Since I've been throwing out slices of apple, this one comes around several times a day, checking to see if any new apple was waiting for him. I say "him" by assumption, perhaps projection. Better than it. The time I saw another crow barking at my friend, standing on one of his wings, letting him have it full in the face, I didn't know the one giving him the serious talking to was his mother. She comes around with her 5 new ones out of the nest. She's weaning them, but taking them to food to give them a chance to learn how to find food for themselves. Mostly they want her to feed them. They will gather round her with wings out fluttering and beaks open, running at mama when she has a slice. She hops away when they start crowding around her. I step out the door and they all fly off, but my brown-headed friend. He continues to peck the apple slice he's working on. The new camera has a feature for short movies. Yesterday I made a 3min+ film of my friend, and again today another one. When i moved to pick up the camera, the three others that had gathered flew off and my friend, no more than 10-12 feet away. Got another short film of crow pecking sliced apple.
Evening before last when I was at home feeding cats, I saw one of those plastic grocery store bags on the floor the other side of the stove in the kitchen. I reached down to pick it up and behold, the lost camera was under it. Now I have 2 digital cameras. I like the new one a lot with its movie feature, telephoto lens and the flash I can use or not use. The other one has a flash that goes every shot. When I don't want to use it I put a finger over it. It also has one lens and no options. It's a little bit smaller, and fits easily in my pocket. So when I go someplace where I don't want to carry a camera in hand, I'll take the smaller one. When I want to do telephoto or some other out of the ordinary shot, I'll use the new one.
Of course, finding the lost one, I felt a flash of regret over buying the new one, something I would not have done just to have the new options. Now I have them and I like them. I like the older camera too, mainly for its simplicity and convenience. I hate to think what the cameras that cost upwards of $500 and have features galore must be like to operate. I imagine about something like learning the dashboard of a passenger jet.
Back to the crow, I noticed between the time of the first 3 min film I made of him today and the next one, just a few minutes go, he developed a limp in his right leg. I asked him his name yesterday and the name Babusch came to mind, so that's the name I think of my new friend by. He's up and walking around with better balance and the assurance that other crows march with. He's perking up with energy and is more alert. I'm beginning to think he must have been undernourished and mama quit feeding him too soon.

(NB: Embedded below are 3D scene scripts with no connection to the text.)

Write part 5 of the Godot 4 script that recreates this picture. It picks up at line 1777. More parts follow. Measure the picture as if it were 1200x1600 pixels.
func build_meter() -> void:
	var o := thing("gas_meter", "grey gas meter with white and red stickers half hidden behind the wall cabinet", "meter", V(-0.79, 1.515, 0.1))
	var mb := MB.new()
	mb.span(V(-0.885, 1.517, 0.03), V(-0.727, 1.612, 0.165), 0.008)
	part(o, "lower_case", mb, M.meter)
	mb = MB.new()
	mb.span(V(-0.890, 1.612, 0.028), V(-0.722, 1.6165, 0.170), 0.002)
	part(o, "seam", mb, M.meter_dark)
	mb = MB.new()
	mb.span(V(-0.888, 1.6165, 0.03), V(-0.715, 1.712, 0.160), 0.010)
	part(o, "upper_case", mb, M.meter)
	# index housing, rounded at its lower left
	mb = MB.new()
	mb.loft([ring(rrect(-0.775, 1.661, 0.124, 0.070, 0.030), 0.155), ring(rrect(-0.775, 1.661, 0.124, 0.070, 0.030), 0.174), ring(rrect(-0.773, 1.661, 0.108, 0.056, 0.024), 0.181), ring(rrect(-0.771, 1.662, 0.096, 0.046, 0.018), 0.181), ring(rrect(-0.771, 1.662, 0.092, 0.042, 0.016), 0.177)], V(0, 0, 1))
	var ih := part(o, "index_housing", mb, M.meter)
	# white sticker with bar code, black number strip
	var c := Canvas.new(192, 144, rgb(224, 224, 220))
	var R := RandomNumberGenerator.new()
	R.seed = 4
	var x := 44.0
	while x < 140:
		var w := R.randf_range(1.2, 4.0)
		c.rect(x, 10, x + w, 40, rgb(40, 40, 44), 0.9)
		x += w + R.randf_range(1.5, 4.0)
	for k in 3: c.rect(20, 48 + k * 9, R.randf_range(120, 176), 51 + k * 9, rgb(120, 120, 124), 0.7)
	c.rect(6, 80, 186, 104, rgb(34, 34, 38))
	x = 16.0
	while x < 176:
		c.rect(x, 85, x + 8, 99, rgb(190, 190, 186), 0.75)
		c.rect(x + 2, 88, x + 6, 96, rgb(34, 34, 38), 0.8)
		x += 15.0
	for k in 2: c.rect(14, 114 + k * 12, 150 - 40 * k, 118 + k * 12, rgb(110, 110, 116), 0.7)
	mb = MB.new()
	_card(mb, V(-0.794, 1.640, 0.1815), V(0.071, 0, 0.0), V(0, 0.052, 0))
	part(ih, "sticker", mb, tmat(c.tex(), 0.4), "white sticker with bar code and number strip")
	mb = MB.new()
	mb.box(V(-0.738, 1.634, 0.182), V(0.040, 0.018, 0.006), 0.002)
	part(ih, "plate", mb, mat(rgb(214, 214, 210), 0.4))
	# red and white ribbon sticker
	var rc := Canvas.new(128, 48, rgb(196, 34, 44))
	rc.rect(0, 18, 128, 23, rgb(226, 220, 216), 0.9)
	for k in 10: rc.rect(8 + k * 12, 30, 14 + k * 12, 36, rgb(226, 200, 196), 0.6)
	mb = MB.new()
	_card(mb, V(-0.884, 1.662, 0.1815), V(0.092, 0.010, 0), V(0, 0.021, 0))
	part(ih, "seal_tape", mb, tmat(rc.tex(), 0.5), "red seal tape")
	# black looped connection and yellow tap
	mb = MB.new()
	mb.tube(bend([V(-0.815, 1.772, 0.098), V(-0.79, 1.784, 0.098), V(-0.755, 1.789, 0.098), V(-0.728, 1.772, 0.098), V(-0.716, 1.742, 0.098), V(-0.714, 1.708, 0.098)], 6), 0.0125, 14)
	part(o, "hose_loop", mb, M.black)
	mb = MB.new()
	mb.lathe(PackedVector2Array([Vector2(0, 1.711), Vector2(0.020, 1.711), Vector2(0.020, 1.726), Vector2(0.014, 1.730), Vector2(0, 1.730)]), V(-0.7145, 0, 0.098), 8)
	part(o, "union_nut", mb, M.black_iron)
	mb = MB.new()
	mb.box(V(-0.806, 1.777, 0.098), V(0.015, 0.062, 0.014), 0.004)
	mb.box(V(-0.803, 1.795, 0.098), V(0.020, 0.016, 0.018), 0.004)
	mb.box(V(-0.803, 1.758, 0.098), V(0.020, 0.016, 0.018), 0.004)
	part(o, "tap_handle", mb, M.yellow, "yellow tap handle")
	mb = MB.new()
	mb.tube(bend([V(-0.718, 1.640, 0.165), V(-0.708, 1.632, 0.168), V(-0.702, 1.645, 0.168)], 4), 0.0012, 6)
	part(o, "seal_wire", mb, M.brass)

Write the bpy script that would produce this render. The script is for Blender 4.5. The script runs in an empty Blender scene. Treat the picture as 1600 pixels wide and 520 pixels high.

I'm hesitant about teaching the crow to be comfortable around humans considering how little humans generally think of crows, esp. the older people who have gardens, and hunters who use them for target practice. I actually don't know very many people who have any use for a crow. In country tradition you kill crows. When corn sprouts up from the seed, crows come along and pull them up. We have a couple of rows of corn in the garden here and crows didn't snatch narry a seedling, or if they did, the corn is so thick they're not missed. There's not even a scarecrow or pie tins on strings. And there are plenty of crows around here.
Jr told me this morning of a time when he and some other men of Whitehead got together and went to a place not far away where there were thousands of crows. They'd been hired to kill the crows. They showed up with crow callers and shotguns. In his words, "Y'oughta seen the feathers fly!" A slaughter. It wrung my heart to hear it, but I managed to keep a straight face and not make some squeamish remark. I'm not ashamed of being squeamish about killing for its own sake, it's that I didn't want to register disapproval, because I don't disapprove. It's way in the past for one thing. I couldn't have stopped it if I'd been living then, wouldn't have attempted to. I didn't want Jr to feel like I was casting any judgment on him, because I was not. I'm not here to control other people. Sometimes it seems like I'm not here to control myself either. That's the hardest part, myself. As long as my control over myself is so weak, I sure don't have what it takes to presume to control somebody else.
I took in Jr's story like I would any other. I learned years ago to keep a straight face when older friends tell killing adventures. I tell myself it's my urban background eating bologna sandwiches, never thinking about cattle, pigs and stockyards and low-wage labor in nasty conditions. I'm somebody who will hit the brakes and slide sideways to keep from hitting a young raccoon.
One day last week driving into town on Jones St, my bypass street, a squirrel was sitting in the road with his back to me, sitting straight up looking the other way with interest. It was in my left tire track. I slowed down, slower and slower, expecting it to hear me, but it didn't. I stopped 7 or 8 feet from the squirrel with amusement. After I'd stopped, the squirrel turned around and saw the truck. It seemed like I saw his eyes bug out the size of black tennis balls. After a startled moment of paralysis, the took to running full speed to the tree by the side of the road.